*Task requirements*
Return each line of the listing that contains the string "scene".

*Information supplied*
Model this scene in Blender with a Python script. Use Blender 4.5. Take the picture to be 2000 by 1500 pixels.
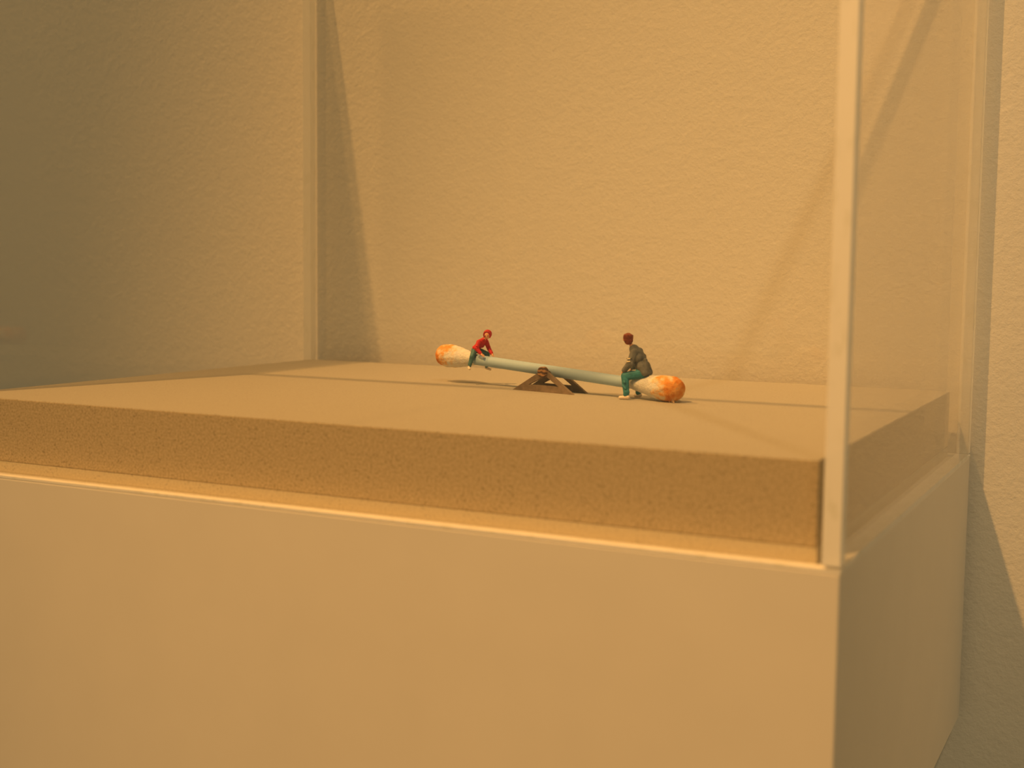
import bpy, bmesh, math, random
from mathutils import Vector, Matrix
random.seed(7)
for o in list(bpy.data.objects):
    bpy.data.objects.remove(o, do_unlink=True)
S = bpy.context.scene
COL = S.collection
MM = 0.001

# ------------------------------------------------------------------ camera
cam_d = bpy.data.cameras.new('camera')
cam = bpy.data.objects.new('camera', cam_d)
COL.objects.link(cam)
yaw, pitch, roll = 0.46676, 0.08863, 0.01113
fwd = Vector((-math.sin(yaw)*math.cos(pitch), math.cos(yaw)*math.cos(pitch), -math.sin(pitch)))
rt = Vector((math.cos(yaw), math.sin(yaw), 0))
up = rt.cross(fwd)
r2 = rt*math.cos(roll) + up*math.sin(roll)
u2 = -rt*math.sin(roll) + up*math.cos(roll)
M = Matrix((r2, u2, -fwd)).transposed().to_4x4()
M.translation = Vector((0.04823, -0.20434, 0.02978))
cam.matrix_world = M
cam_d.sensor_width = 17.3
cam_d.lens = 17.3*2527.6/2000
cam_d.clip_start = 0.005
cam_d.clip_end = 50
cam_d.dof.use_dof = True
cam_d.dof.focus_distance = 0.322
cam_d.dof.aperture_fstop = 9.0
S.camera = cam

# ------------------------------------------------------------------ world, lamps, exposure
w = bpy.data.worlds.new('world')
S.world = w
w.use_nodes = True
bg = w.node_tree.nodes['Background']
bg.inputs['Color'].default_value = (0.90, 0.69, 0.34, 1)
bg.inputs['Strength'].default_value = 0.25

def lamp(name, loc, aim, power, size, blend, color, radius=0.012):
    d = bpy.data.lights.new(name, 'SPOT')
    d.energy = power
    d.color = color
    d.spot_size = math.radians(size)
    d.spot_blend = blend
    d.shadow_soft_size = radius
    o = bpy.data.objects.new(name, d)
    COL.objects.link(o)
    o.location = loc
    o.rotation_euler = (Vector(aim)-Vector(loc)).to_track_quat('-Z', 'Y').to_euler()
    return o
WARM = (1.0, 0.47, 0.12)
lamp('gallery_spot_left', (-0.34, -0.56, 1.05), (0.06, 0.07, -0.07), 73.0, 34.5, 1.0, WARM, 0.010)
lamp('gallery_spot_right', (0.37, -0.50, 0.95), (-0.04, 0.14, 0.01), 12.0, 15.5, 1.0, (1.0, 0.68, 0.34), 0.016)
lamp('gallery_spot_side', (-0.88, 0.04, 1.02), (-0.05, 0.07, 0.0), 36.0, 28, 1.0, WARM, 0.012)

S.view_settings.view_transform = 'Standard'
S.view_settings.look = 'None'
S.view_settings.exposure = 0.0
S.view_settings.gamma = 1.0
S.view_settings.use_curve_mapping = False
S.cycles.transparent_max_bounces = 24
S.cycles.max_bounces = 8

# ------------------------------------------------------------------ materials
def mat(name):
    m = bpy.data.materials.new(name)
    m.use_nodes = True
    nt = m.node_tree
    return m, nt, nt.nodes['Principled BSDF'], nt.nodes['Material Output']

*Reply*
Model this scene in Blender with a Python script. Use Blender 4.5. Take the picture to be 2000 by 1500 pixels.
S = bpy.context.scene